TOSSD is known to bring DJs from across the scene together, and now it’s time for their first out of town guest in Succubass. She’s from the pacific northwest but just popped out to play Bossa Nova, and will be in Atlanta this weekend as well. I’ll let the party speak to her appeal: “Whether she’s throwing down peak time techno or playful and wobbly dubstep, she’s known for connecting sounds together in ways that most are too afraid to try.”
Local faves include DJ Deadname2 and TOSSD residents Will Jack & Perfect Health. The former was kind enough to provide a 20% off link for readers of the newsletter, so grab ur tickets below!!! Just remember to keep it cute and the phone cameras OFF.

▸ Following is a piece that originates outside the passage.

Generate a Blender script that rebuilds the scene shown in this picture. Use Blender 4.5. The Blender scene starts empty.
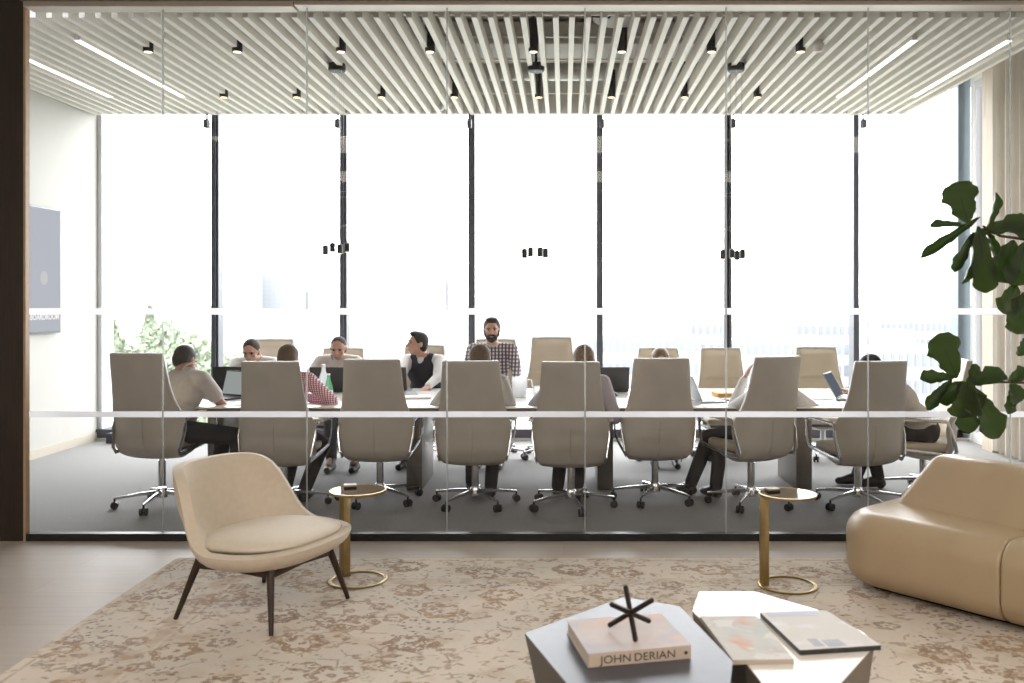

How much: $36.56 via this discount link
this newsletter is tooo long but other honorable 4/20 weekend party mentions go to The Spiral Sisters, + Miss Woman’s SATC shadowcast, + clubSOIREE,
Despite thief anti-phone policy, Book Club Radio ironically films all their parties and posts them on Youtube. So it’s not the kind of liberated surveillance free zone I’m talking about, but for the attendees it FEELS like one, which is the point.